EXERCISE:
Pictures within the data are to be left out; everything else must be reproduced exactly.

INFORMATION PROVIDED:
'''

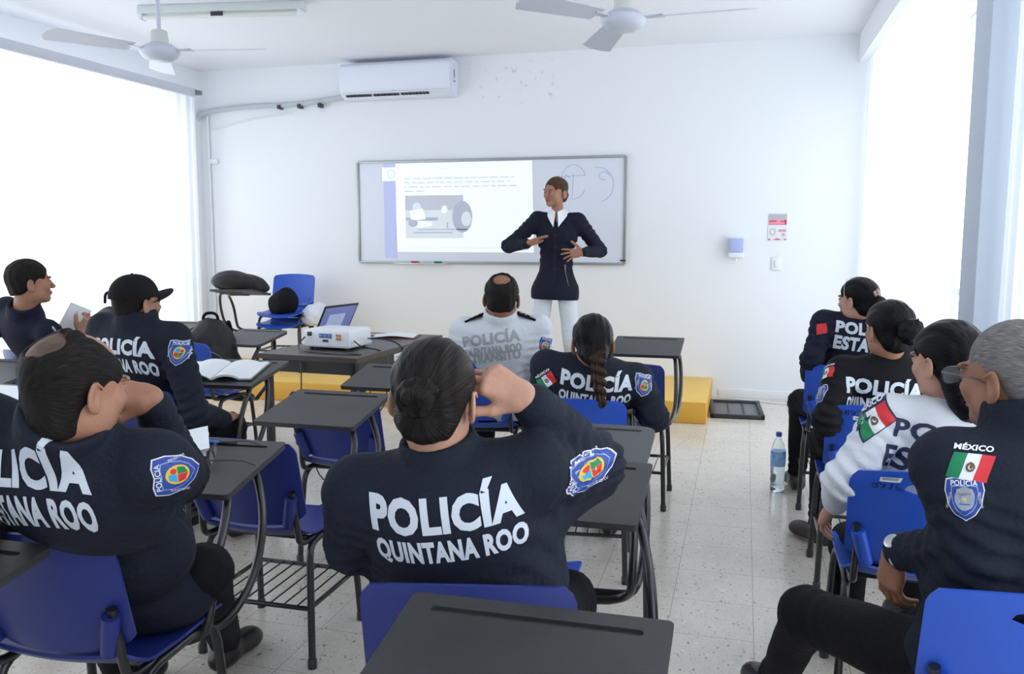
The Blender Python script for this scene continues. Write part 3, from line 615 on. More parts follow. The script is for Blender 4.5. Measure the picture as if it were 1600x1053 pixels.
def chair(x, y, yaw, label, blue=None, tx=.02, ty=.42, tz=.74, tw=.42, td=.37, tilt=.06, handle=False, grey=False, rounded=False, trz=0, tablet=True, z=0, rack=True, group='blue school chairs with writing boards'):
    blue = blue or m_blue_d
    o = empty('school_chair', (x, y, z), label, 'chair', R(yaw), group)
    key = (blue.name, handle)
    if key not in CHAIRS:
        me = {}
        # seat: dished plastic with a rolled front and an upturned rear
        def fs(u, v):
            xx = (u - .5) * .42; yy = -.20 + .42 * v; zz = .445 - .012 * math.sin(math.pi * v) + .02 * (abs(u - .5) * 2) ** 2
            zz -= .028 * max(0, (v - .82) / .18) ** 2; zz += .03 * max(0, (.16 - v) / .16) ** 2
            k_ = max(0, abs(v - .5) * 2 - .72) / .28; xx *= 1 - .16 * k_ ** 2
            return Vector((xx, yy, zz))
        me['seat'] = MB().grid(fs, 16, 18, .008)
        def zb(v): return .49 + .295 * v
        def yb(v, u): return -.185 - .075 * v - .03 * (1 - (abs(u - .5) * 2) ** 2)
        def fb(u, v):
            k0 = max(0, .16 - v) / .16; k1 = max(0, v - .88) / .12
            xx = (u - .5) * .42 * (1 - .36 * k0 ** 1.3 - .10 * k1 ** 2); zz = zb(v) + .012 * (1 - (abs(u - .5) * 2) ** 2) * k1
            return Vector((xx, yb(v, u), zz))
        b = MB()
        if handle:
            nu, nv = 28, 20
            b.grid(fb, nu, nv, 0)
            bm = b.bm; kill = []
            for f in bm.faces:
                c = f.calc_center_median()
                if ((c.x) / .070) ** 2 + ((c.z - .745) / .0185) ** 2 < 1: kill.append(f)
            bmesh.ops.delete(bm, geom=kill, context='FACES')
            for v in bm.verts:      # round the slot
                q = math.hypot(v.co.x / .070, (v.co.z - .745) / .0185)
                if any(e.is_boundary for e in v.link_edges) and q < 1.7 and q > 0:
                    v.co.x /= q; v.co.z = .745 + (v.co.z - .745) / q
            g = bmesh.ops.solidify(bm, geom=list(bm.faces), thickness=.007)
        else: b.grid(fb, 24, 18, .008)
        for sx in (-1, 1):   # sockets that take the uprights, on the rear face
            c = [(sx * .178, yb(.40, .05) - .016 + 0, zb(.38)), (sx * .150, yb(.02, .12) - .010, zb(.03))]
            b.tube([c[0], ((c[0][0] + c[1][0]) / 2, (c[0][1] + c[1][1]) / 2, (c[0][2] + c[1][2]) / 2), c[1]], [.021, .022, .021], 12)
        me['backrest'] = b
        b = MB()
        for sx in (-1, 1): b.lathe([(.008, 0), (.008, .002), (.003, .0045)], 10, Matrix.Translation((sx * .158, -.224, .535)) @ Matrix.Rotation(R(90), 4, 'X'))
        me['bolts'] = b
        for nm, sx in (('upright_a', -1), ('upright_b', 1)):
            me[nm] = MB().tube([(sx * .182, -.238, .62), (sx * .176, -.212, .535), (sx * .180, -.205, .47), (sx * .180, -.19, .428), (sx * .18, -.10, .422), (sx * .18, .05, .422)], .0115, 10, smooth_path=2)
        for nm, sx, sy in (('leg_a', -1, -1), ('leg_b', 1, -1), ('leg_c', -1, 1), ('leg_d', 1, 1)):
            me[nm] = MB().tube([(sx * .19, 0, .418), (sx * .19, sy * .12, .418), (sx * .195, sy * .155, .39), (sx * .20, sy * .165, .33), (sx * .212, sy * .19, .012)], .0125, 10, smooth_path=1).lathe([(.016, 0), (.016, .03), (.013, .034)], 10, Matrix.Translation((sx * .212, sy * .19, 0)))
        b = MB()
        for sy in (-1, 1): b.tube([(-.20, sy * .177, .20), (.20, sy * .177, .20)], .0085, 8)
        for sx in (-1, 1): b.tube([(sx * .20, -.177, .20), (sx * .20, .177, .20)], .0085, 8)
        for i in range(7): xx = -.15 + .05 * i; b.tube([(xx, -.177, .203), (xx, .177, .203)], .0032, 6)
        me['book_rack'] = b
        me['crossbar'] = MB().tube([(-.19, .09, .415), (.19, .09, .415)], .010, 8).tube([(-.19, -.09, .415), (.19, -.09, .415)], .010, 8)
        mm = dict(seat=blue, backrest=blue, bolts=m_steel)
        CHAIRS[key] = {k_: (v.build(k_.split('_a')[0], mm.get(k_, m_black), None)) for k_, v in me.items()}
        for ob in CHAIRS[key].values(): COL.objects.unlink(ob)
    root_ = o
    for k_, src in CHAIRS[key].items():
        if k_ == 'book_rack' and not rack: continue
        nm = {'bolts': 'bolts'}.get(k_, 'leg' if k_.startswith('leg') else 'upright' if k_.startswith('upright') else k_)
        c = src.copy(); c.name = nm; COL.objects.link(c); c.parent = root_
    M = None
    if tablet:
        tb, M = tablet_mesh('writing_board', m_tabgrey if grey else m_tablet, o, tx, ty, tz, tw, td, tilt, rounded, R(trz))
        xr = min(tx + tw / 2 - .035, .27) if trz == 0 else .2
        xr = tx + tw / 2 - .03
        jx = max(xr + .012, .21)
        zb_ = tz - .016
        s1 = [(xr - .22, ty + .10, zb_ + .012), (xr - .04, ty + .10, zb_ + .012), (xr, ty + .06, zb_), (jx, ty - .02, zb_ - .05), (jx + .01, ty - .10, .58), (jx + .01, ty - .13, .46), (jx - .01, .09, .395), (jx - .10, .08, .375), (.0, .08, .395)]
        s2 = [(xr - .22, ty + .24, zb_ + .038), (xr - .03, ty + .24, zb_ + .038), (xr + .012, ty + .21, zb_ + .01), (jx + .02, ty + .16, .62), (jx + .02, ty + .10, .48), (jx + .01, ty - .02, .40), (jx - .04, .15, .375), (.06, .12, .385)]
        for s_ in (s1, s2): MB().tube(s_, .0125, 10, smooth_path=2).build('board_support', m_black, o)
    return o, M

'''

CORRECT RESULT:
The Blender Python script for this scene continues. Write part 3, from line 615 on. More parts follow. The script is for Blender 4.5. Measure the picture as if it were 1600x1053 pixels.
def chair(x, y, yaw, label, blue=None, tx=.02, ty=.42, tz=.74, tw=.42, td=.37, tilt=.06, handle=False, grey=False, rounded=False, trz=0, tablet=True, z=0, rack=True, group='blue school chairs with writing boards'):
    blue = blue or m_blue_d
    o = empty('school_chair', (x, y, z), label, 'chair', R(yaw), group)
    key = (blue.name, handle)
    if key not in CHAIRS:
        me = {}
        # seat: dished plastic with a rolled front and an upturned rear
        def fs(u, v):
            xx = (u - .5) * .42; yy = -.20 + .42 * v; zz = .445 - .012 * math.sin(math.pi * v) + .02 * (abs(u - .5) * 2) ** 2
            zz -= .028 * max(0, (v - .82) / .18) ** 2; zz += .03 * max(0, (.16 - v) / .16) ** 2
            k_ = max(0, abs(v - .5) * 2 - .72) / .28; xx *= 1 - .16 * k_ ** 2
            return Vector((xx, yy, zz))
        me['seat'] = MB().grid(fs, 16, 18, .008)
        def zb(v): return .49 + .295 * v
        def yb(v, u): return -.185 - .075 * v - .03 * (1 - (abs(u - .5) * 2) ** 2)
        def fb(u, v):
            k0 = max(0, .16 - v) / .16; k1 = max(0, v - .88) / .12
            xx = (u - .5) * .42 * (1 - .36 * k0 ** 1.3 - .10 * k1 ** 2); zz = zb(v) + .012 * (1 - (abs(u - .5) * 2) ** 2) * k1
            return Vector((xx, yb(v, u), zz))
        b = MB()
        if handle:
            nu, nv = 28, 20
            b.grid(fb, nu, nv, 0)
            bm = b.bm; kill = []
            for f in bm.faces:
                c = f.calc_center_median()
                if ((c.x) / .070) ** 2 + ((c.z - .745) / .0185) ** 2 < 1: kill.append(f)
            bmesh.ops.delete(bm, geom=kill, context='FACES')
            for v in bm.verts:      # round the slot
                q = math.hypot(v.co.x / .070, (v.co.z - .745) / .0185)
                if any(e.is_boundary for e in v.link_edges) and q < 1.7 and q > 0:
                    v.co.x /= q; v.co.z = .745 + (v.co.z - .745) / q
            g = bmesh.ops.solidify(bm, geom=list(bm.faces), thickness=.007)
        else: b.grid(fb, 24, 18, .008)
        for sx in (-1, 1):   # sockets that take the uprights, on the rear face
            c = [(sx * .178, yb(.40, .05) - .016 + 0, zb(.38)), (sx * .150, yb(.02, .12) - .010, zb(.03))]
            b.tube([c[0], ((c[0][0] + c[1][0]) / 2, (c[0][1] + c[1][1]) / 2, (c[0][2] + c[1][2]) / 2), c[1]], [.021, .022, .021], 12)
        me['backrest'] = b
        b = MB()
        for sx in (-1, 1): b.lathe([(.008, 0), (.008, .002), (.003, .0045)], 10, Matrix.Translation((sx * .158, -.224, .535)) @ Matrix.Rotation(R(90), 4, 'X'))
        me['bolts'] = b
        for nm, sx in (('upright_a', -1), ('upright_b', 1)):
            me[nm] = MB().tube([(sx * .182, -.238, .62), (sx * .176, -.212, .535), (sx * .180, -.205, .47), (sx * .180, -.19, .428), (sx * .18, -.10, .422), (sx * .18, .05, .422)], .0115, 10, smooth_path=2)
        for nm, sx, sy in (('leg_a', -1, -1), ('leg_b', 1, -1), ('leg_c', -1, 1), ('leg_d', 1, 1)):
            me[nm] = MB().tube([(sx * .19, 0, .418), (sx * .19, sy * .12, .418), (sx * .195, sy * .155, .39), (sx * .20, sy * .165, .33), (sx * .212, sy * .19, .012)], .0125, 10, smooth_path=1).lathe([(.016, 0), (.016, .03), (.013, .034)], 10, Matrix.Translation((sx * .212, sy * .19, 0)))
        b = MB()
        for sy in (-1, 1): b.tube([(-.20, sy * .177, .20), (.20, sy * .177, .20)], .0085, 8)
        for sx in (-1, 1): b.tube([(sx * .20, -.177, .20), (sx * .20, .177, .20)], .0085, 8)
        for i in range(7): xx = -.15 + .05 * i; b.tube([(xx, -.177, .203), (xx, .177, .203)], .0032, 6)
        me['book_rack'] = b
        me['crossbar'] = MB().tube([(-.19, .09, .415), (.19, .09, .415)], .010, 8).tube([(-.19, -.09, .415), (.19, -.09, .415)], .010, 8)
        mm = dict(seat=blue, backrest=blue, bolts=m_steel)
        CHAIRS[key] = {k_: (v.build(k_.split('_a')[0], mm.get(k_, m_black), None)) for k_, v in me.items()}
        for ob in CHAIRS[key].values(): COL.objects.unlink(ob)
    root_ = o
    for k_, src in CHAIRS[key].items():
        if k_ == 'book_rack' and not rack: continue
        nm = {'bolts': 'bolts'}.get(k_, 'leg' if k_.startswith('leg') else 'upright' if k_.startswith('upright') else k_)
        c = src.copy(); c.name = nm; COL.objects.link(c); c.parent = root_
    M = None
    if tablet:
        tb, M = tablet_mesh('writing_board', m_tabgrey if grey else m_tablet, o, tx, ty, tz, tw, td, tilt, rounded, R(trz))
        xr = min(tx + tw / 2 - .035, .27) if trz == 0 else .2
        xr = tx + tw / 2 - .03
        jx = max(xr + .012, .21)
        zb_ = tz - .016
        s1 = [(xr - .22, ty + .10, zb_ + .012), (xr - .04, ty + .10, zb_ + .012), (xr, ty + .06, zb_), (jx, ty - .02, zb_ - .05), (jx + .01, ty - .10, .58), (jx + .01, ty - .13, .46), (jx - .01, .09, .395), (jx - .10, .08, .375), (.0, .08, .395)]
        s2 = [(xr - .22, ty + .24, zb_ + .038), (xr - .03, ty + .24, zb_ + .038), (xr + .012, ty + .21, zb_ + .01), (jx + .02, ty + .16, .62), (jx + .02, ty + .10, .48), (jx + .01, ty - .02, .40), (jx - .04, .15, .375), (.06, .12, .385)]
        for s_ in (s1, s2): MB().tube(s_, .0125, 10, smooth_path=2).build('board_support', m_black, o)
    return o, M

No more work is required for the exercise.